Agile HR

Is your HR team playing a support role by monitoring teams and performance or does it actually support the growth of its people, thus sustaining the company’s development?

Agile HR

The roots of HR and agile businesses

The nuance in the above question may not be very obvious at first, so let’s take a look at how the role of HR has evolved.
In the industrial age, where the HR function originated, its purpose was to ensure standardised, measurable tasks, processes and results, eliminating the potential for deviations and basically any personal initiative. However, our modern 21st century companies need their people thinking on their feet, innovating and (re)acting fast, in order to differentiate themselves from the competition.

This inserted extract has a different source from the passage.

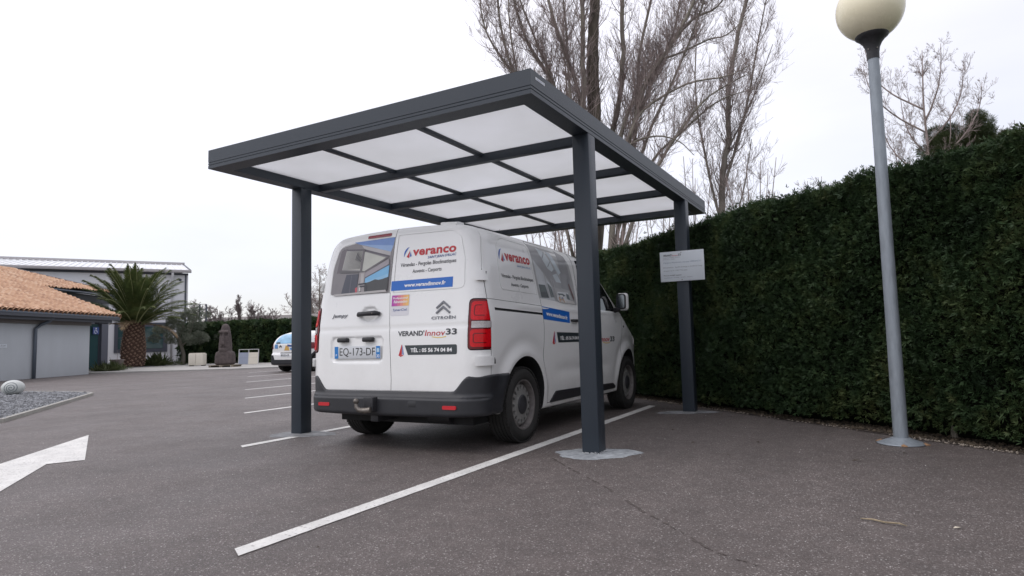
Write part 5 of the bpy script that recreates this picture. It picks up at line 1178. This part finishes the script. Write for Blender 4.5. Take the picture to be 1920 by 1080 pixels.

Due to a highly competitive marketplace, globalisation and interlinked economies, we find ourselves in “VUCA” times, which means that volatile, uncertain, complex and ambiguous situations are the rule of thumb.
This VUCA environment obviously favours quick responses to changing circumstances. The masters of anticipating, reacting to or even creating change can be found in the IT-sector with its many technology start-ups. These companies have benefited greatly from VUCA circumstances and were able to quickly evolve and conquer entire markets, all thanks to their agility and short decision-making processes, enabling them to pilot and implement software solutions quickly. In this setting, with several huge success stories to show for it (Google, AirBnB, Spotify, Netflix and Uber to name a few), the concept of “agile” working was born.

A lack of responsiveness and adaptability are simply no longer acceptable, so the need for mid- and largescale companies to act in the same way as start-ups, is the reality we are facing today. The challenge in this being that the extensive procedures and complex structures that are often in place in larger companies do not necessarily facilitate agility.

Evolution in HR design

The call for agile business operations is loud and clear, while HR policies and ways of working need to be able to back this up. So instead of behaving as a regulating entity, as it traditionally used to, the HR team needs to function as an enabler and incubator.
It is important to realise that this will have an undeniable impact on the standard HR approach of tasks such as hiring, professional development and performance management. What will (need to) be introduced is an inherent company culture of change and innovation, of self-organising teams that are being granted the freedom to operate within a certain framework, of constant feedback and of people-focused management, all of which to be supported by data, for measurable output.

This does not mean that all job descriptions and org charts are to be thrown out of the window. Accountability still remains a big factor, but responsibility will be assigned to multidisciplinary teams, led by an accountable leader. In this scenario, the role of the HR team is to bring about a shift in mindset throughout the entire organisation, focusing on people and sustaining a collaborative work environment, where team productivity and efficiency play a central role.
As applicable to any operational team, HR’s practices should be agile as well, with short cycles, regular reflections and course correction based on data. One way to achieve this is to work with regularly scheduled meetings (short cycles remember, so weekly or bi-weekly) with the HR team and in the case of recruitment-related issues, the hiring managers, to evaluate the impact of small changes in the language of job descriptions over a short period of time and (re)adapting it for the next cycle. Then monitor the impact, tweak and implement it again.

Or in short: Engage. Execute. Evaluate. Repeat.